И эту любовь к письму надо всячески пестовать, чтобы достичь в своем мастерстве того уровня, когда не читающие на русском сами прибегут и начнут продираться сквозь дебри твоих предложений со словарем или с помощью автоматического гугл-переводчика. Именно так я читаю, например, замечательный журнал «Люмьер», который издается на испанском, хотя некоторые из его ведущих авторов уже давно живут в Париже и прочно увязли во французском контексте, предпочитая при этом писать на lingua materna.

Как ни парадоксально, но обратной стороной этой антиглобалистской тенденции в кинокритике является не шовинизм, а, скажем так, лингвистический космополитизм, яркий пример которого — другой журнал, «Ла Фурия Умана», где ведущие (равно как и малоизвестные) критики из разных стран пишут на своих родных языках: итальянском, французском, испанском, английском и пр.; таким образом, каждый номер представляет собой вавилонскую башню в миниатюре.

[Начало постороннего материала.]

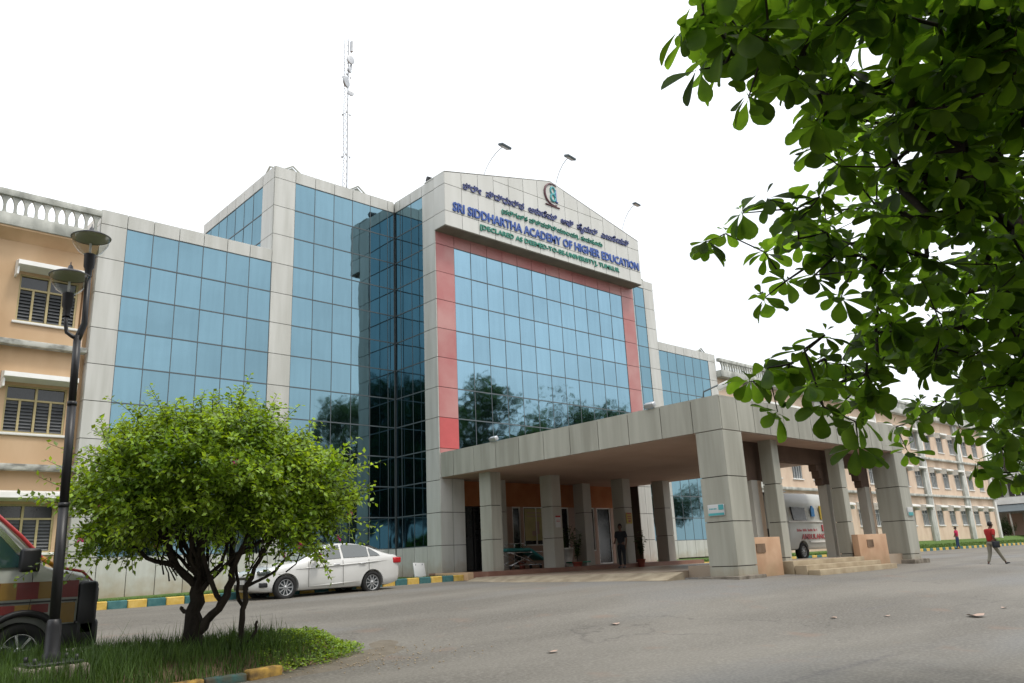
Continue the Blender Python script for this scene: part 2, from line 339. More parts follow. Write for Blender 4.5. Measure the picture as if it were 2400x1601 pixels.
# ------------------------------------------------------------------ ground
def smooth(t): t = max(0, min(1, t)); return t*t*(3-2*t)
def gz(x, y):
    b = interp(y, [(-80,-.4),(0,-.12),(8,.08),(11.5,.24),(20,.5),(26,.55),(60,.6)])
    k = smooth((x-6)/11)*(1-smooth((x-29)/4)) * smooth((y-4)/7)
    return b + k*lerp(.30, .13, smooth((y-11)/9))
def grid_sheet(name, xs, ys, zf, mt):
    mb = MB(); nx = len(xs)
    vs_ = [(x, y, zf(x, y)) for y in ys for x in xs]
    fs = [(j*nx+i, j*nx+i+1, (j+1)*nx+i+1, (j+1)*nx+i) for j in range(len(ys)-1) for i in range(nx-1)]
    mb.add(vs_, fs, 0, True); return mb.build(name, mt)
xs = [-400,-150,-60,-30]+[-20+1.0*i for i in range(61)]+[44,50,60,70,85,100,130,200,500]
ys = [-400,-120,-60,-30]+[-15+1.0*i for i in range(56)]+[48,60,90,150,400]
structure(tag(grid_sheet('ground', xs, ys, lambda x, y: gz(x, y)-.05, M['earth']), 'bare soil ground under the road and lawns', None))
xs = [-150,-60,-30]+[-20+.5*i for i in range(121)]+[44,50,60,70,85,100,130,150]
ys = [-60,-30]+[-15+.5*i for i in range(77)]+[24.0]
structure(tag(grid_sheet('road', xs, ys, gz, M['asphalt']), 'dusty worn grey-brown asphalt road', None))
# lawn strips behind the kerb
KY = 21.4
def kz(x): return gz(x, KY)
structure(tag(grid_sheet('lawn', [-40,-10]+[-8+.5*i for i in range(51)]+[17.3], [KY+.15,22,23,24,25,26.2], lambda x, y: kz(x)+.12+.05*max(0,(y-21.5))/4+.02*noise.noise(Vector((x, y, 0))), M['grassbase']), 'green grass strip along the foot of the glass facade', None))
structure(tag(grid_sheet('lawn', [29.9+i for i in range(60)]+[95,110], [23.75,24.4,25,26.3], lambda x, y: gz(x,23)+.12+(y-23.7)*lerp(.12,.28,smooth((x-50)/15)), M['grassbase']), 'grass slope in front of the far peach wing', None))
def kerb(x0, x1, y, n0, length, name_label, zf):
    a = MB(); x = x0; i = n0
    while x < x1:
        xe = min(x1, x+length-.012); j = random.uniform(-.008, .008)
        z0, z1 = zf(x), zf(xe)
        bmk = bmesh.new(); bmesh.ops.create_cube(bmk, size=1)
        for v in bmk.verts:
            zz = z0 if v.co.x < 0 else z1
            v.co = Vector((x if v.co.x < 0 else xe, y+j+(v.co.y+.5)*.15, zz+(.19 if v.co.z > 0 else -.1)))
        bmesh.ops.bevel(bmk, geom=bmk.edges[:], offset=.018, segments=1, affect='EDGES')
        a.bm(bmk, i % 2, False); x += length; i += 1
    return structure(tag(a.build('kerb', [M['yellow_kerb'], M['teal_kerb']]), name_label, None))
random.seed(5)
kerb(-8.06, 17.2, KY, 0, .46, 'low kerb painted in yellow and teal blocks by the parked car', kz)
kerb(30.5, 100, 23.55, 0, .6, 'low kerb painted yellow and teal along the far lawn', lambda x: gz(x, 23.5))
# ------------------------------------------------------------------ the glass-fronted building
def J(k): return 15.64-1.15*k
YF, YC, XA, XB = 25.8, 23.02, 17.5, 29.67          # wing plane, centre plane, centre left and right
GAP = .022
def panels(mb, axis, plane, ae, ze, out, mi=0, th=.035, gap=GAP, zf=None):
    """separate cladding panels with open joints; out = +1/-1 outward along the axis"""
    for a0, a1 in zip(ae, ae[1:]):
        for z0, z1 in zip(ze, ze[1:]):
            a, b, c, d = a0+gap/2, a1-gap/2, min(z0, z1)+gap/2, max(z0, z1)-gap/2
            if b-a < .02 or d-c < .02: continue
            t = th+random.uniform(-.003, .003)
            if axis == 'y': mb.box(a, b, min(plane, plane+out*t), max(plane, plane+out*t), c, d, mi)
            else: mb.box(min(plane, plane+out*t), max(plane, plane+out*t), a, b, c, d, mi)
def curtain(pg, pm, axis, plane, ae, ze, out, tilt=.0022, vw=.026, hw=.042):
    for a0, a1 in zip(ae, ae[1:]):
        for z0, z1 in zip(ze, ze[1:]):
            lo, hi = min(z0, z1), max(z0, z1)
            tx, tz = random.gauss(0, tilt)*(a1-a0), random.gauss(0, tilt)*(hi-lo)
            P = []
            for (a, z, s1, s2) in ((a0, lo, -1, -1), (a1, lo, 1, -1), (a1, hi, 1, 1), (a0, hi, -1, 1)):
                p_ = plane + out*.012 + s1*tx/2 + s2*tz/2
                P.append((a, p_, z) if axis == 'y' else (p_, a, z))
            if (axis == 'y' and out < 0) or (axis == 'x' and out > 0): pass
            else: P = P[::-1]
            pg.face(P)
    za, zb_ = min(ze), max(ze)
    for a in ae:
        if axis == 'y': pm.box(a-vw/2, a+vw/2, plane-.02 if out < 0 else plane, plane if out < 0 else plane+.02, za, zb_)
        else: pm.box(plane-.02 if out < 0 else plane, plane if out < 0 else plane+.02, a-vw/2, a+vw/2, za, zb_)
    for z in ze:
        if axis == 'y': pm.box(min(ae), max(ae), plane-.024 if out < 0 else plane, plane if out < 0 else plane+.024, z-hw/2, z+hw/2)
        else: pm.box(plane-.024 if out < 0 else plane, plane if out < 0 else plane+.024, min(ae), max(ae), z-hw/2, z+hw/2)
def flush(parent=None):
    global a, G, Q
    par = parent or B
    if a.v: a.build('cladding', M['clad'], par)
    if G.v:
        g_ = G.build('curtain_wall_glass', M['glass'], par, recalc=False); Q.build('mullion_grid', M['mull'], g_)
    a = MB(); G = MB(); Q = MB()
def rng(a, b, n): return [a+(b-a)*i/n for i in range(n+1)]
B = thing('glass_fronted_building', (23.5, 26, .6), 'large pale clad building with blue mirror glass, a red-framed centre and a pedimented name board', 'building')
random.seed(11)
# cores (dark, behind the open joints)
for bx_ in ([(6.3, 12.1, YF+.012, 40, .3, 12.2)], [(12.1, XA, YF+.012, 32.6, .3, 15.7)], [(35.05, 40.6, YF+.012, 40, .3, 12.2)], [(XB, 35.05, YF+.012, 32.6, .3, 15.7)],
            [(XA+.03, XB-.03, YC+.012, 32.5, 4.4, 15.9), (XA+.03, 18.6, YC+.012, 26, .3, 4.4), (28.75, XB-.03, YC+.012, 26, .3, 4.4), (18.6, 28.75, 23.75, 26, .3, 4.4)]):
    c = MB()
    for q_ in bx_: c.box(*q_)
    c.build('wall', M['joint'], B)
# cladding
a = MB(); G = MB(); Q = MB()
rows = [J(k) for k in range(3, 12)]
def wing(x0, x1, x2, x3, flip):
    """x0-x1 end pier, x1-x2 glass; x3 unused"""
cl = rng(7.06, 12.07, 6)
# left wing
panels(a, 'y', YF, [6.27, 7.06], [12.68]+[J(k) for k in range(3, 14)], -1)
panels(a, 'y', YF, cl, [12.68, J(3)], -1); panels(a, 'y', YF, cl, [J(12), .55], -1)
curtain(G, Q, 'y', YF, cl, [J(k) for k in range(3, 13)], -1)
panels(a, 'x', 6.30, [YF+.0, 26.6, 27.5, 28.5], [12.68]+[J(k) for k in range(3, 14)], -1)
a.box(6.27, 12.07, YF+.03, YF+.35, 12.2, 12.66)
flush()
# left tower
panels(a, 'y', YF, [12.07, 12.93], [16.13]+[J(k) for k in range(0, 14)], -1)
ct = [12.93+.842*i for i in range(6)]+[XA-.05]
panels(a, 'y', YF, ct, [16.13, J(0)], -1); panels(a, 'y', YF, ct, [J(12), .6], -1)
curtain(G, Q, 'y', YF, ct, [J(k) for k in range(0, 13)], -1)
flush()
sy = [26.78+.84*i for i in range(8)]
panels(a, 'x', 12.1, [YF+.0, 26.78], [16.13]+[J(k) for k in range(0, 4)], -1)
panels(a, 'x', 12.1, sy, [16.13, J(0)], -1)
curtain(G, Q, 'x', 12.1, sy, [J(0), J(1), J(2), J(3)], -1)
a.box(12.12, XA, YF+.03, YF+.35, 15.7, 16.1); a.box(12.12, 12.4, YF+.36, 32.6, 15.7, 16.1)
flush()
# right tower and wing (mirror)
panels(a, 'y', YF, [34.2, 35.08], [16.13]+[J(k) for k in range(0, 14)], -1)
ct2 = [XB+.05]+[34.2-.842*i for i in range(5, -1, -1)]
ct2 = [XB+.05]+[x for x in ct2[1:] if x > XB+.2]
panels(a, 'y', YF, ct2, [16.13, J(0)], -1); panels(a, 'y', YF, ct2, [J(12), .9], -1)
curtain(G, Q, 'y', YF, ct2, [J(k) for k in range(0, 13)], -1)
flush()
cr = rng(35.08, 39.85, 6)
panels(a, 'y', YF, [39.85, 40.62], [12.68]+[J(k) for k in range(3, 14)], -1)
panels(a, 'y', YF, cr, [12.68, J(3)], -1); panels(a, 'y', YF, cr, [J(12), .95], -1)
curtain(G, Q, 'y', YF, cr, [J(k) for k in range(3, 13)], -1)
panels(a, 'x', 35.05, [YF, 26.7, 27.6, 28.5, 29.5, 30.5, 31.5, 32.5], [16.13]+[J(k) for k in range(0, 4)], 1)
a.box(XB, 35.05, YF+.03, YF+.35, 15.7, 16.1); a.box(35.08, 40.62, YF+.03, YF+.35, 12.2, 12.66)
flush()
# centre block: side faces
for px, o_ in ((XA, -1), (XB, 1)):
    pl = px+.03 if o_ < 0 else px-.03
    panels(a, 'x', pl, [YC-.03, 23.82], [16.13]+[J(k) for k in range(0, 14)], o_)
    ss = [23.82, 24.62, 25.4, YF-.02]
    panels(a, 'x', pl, ss, [16.13, J(0)], o_); panels(a, 'x', pl, ss, [J(12), .6], o_)
    curtain(G, Q, 'x', pl, ss, [J(k) for k in range(0, 13)], o_)
    flush()
a.box(XA+.03, XA+.3, YC+.05, 32, 15.9, 16.1); a.box(XB-.3, XB-.03, YC+.05, 32, 15.9, 16.1)
# centre block: ground floor piers on the front
panels(a, 'y', YC, [XA-.0, 18.05, 18.62], [5.13, 4.2]+[J(k) for k in range(11, 14)], -1)
flush()
panels(a, 'y', YC, [28.72, 29.2, XB], [4.9, 4.2]+[J(k) for k in range(11, 14)], -1)
flush()
flush()
# the centre front
a = MB(); G = MB(); Q = MB(); R = MB()
cc = rng(18.43, 28.73, 12)
curtain(G, Q, 'y', YC, cc, [J(k) for k in range(2, 10)]+[4.95], -1)
g2_ = G.build('front_window_wall', M['glass_front'], B, recalc=False); Q.build('mullion_grid', M['mull'], g2_)
pz = [13.86]+[J(k) for k in range(2, 10)]+[4.95]
panels(R, 'y', YC, [XA+.02, 18.43], pz[:-3]+[J(8)], -1); panels(R, 'y', YC, [28.73, 29.62], pz, -1)
panels(R, 'y', YC, [18.43]+rng(18.43, 28.73, 12)[1:], [13.86, J(2)], -1)
R.build('red_frame', M['pink'], B)
R = MB(); panels(R, 'y', YC, [XA+.02, 18.43], [J(8), J(9)], -1)
o_ = R.build('red_frame', M['pinkred'], B); o_['label'] = 'foot panel of the red frame, a reflection painted in as redder colour'
R = MB(); panels(R, 'y', YC, [XA+.02, 18.43], [J(9), 5.1], -1); R.build('red_frame', M['pink'], B)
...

Есть и другие примеры: последняя книга австралийца Эдриана Мартина, пишущего, разумеется, на английском, вышла в Чили на испанском, без каких-либо перспектив появления англоязычной версии в ближайшее время; немецкий критик Олаф Меллер, тесно сотрудничающий с американским «Фильм-комментом», опубликовал один из своих программных текстов о синефилии в словенском журнале «Экран»…

Эти казусы иллюстрируют элементарный факт: сейчас, как никогда, человеку, интересующемуся кино, и особенно человеку, пишущему о кино, просто необходимо владеть как минимум несколькими иностранными языками. Это нужно не только для расширения доступа к пресловутым «фильмам без субтитров» или к уйме интереснейшей периодики и специальной литературы (на переводчиков надеяться не приходится). Знание языков также позволяет освоить чужую оптику, примерить на себя чужие способы мышления — не столько в целях подражания, сколько для того, чтобы избежать зашоренности взглядов и вкусов и закостенелости словарного запаса…

Но очень скоро все это станет совершенно не важно, критики вымрут как класс, и мы все станем делиться просто на аплоудеров и даунлоудеров.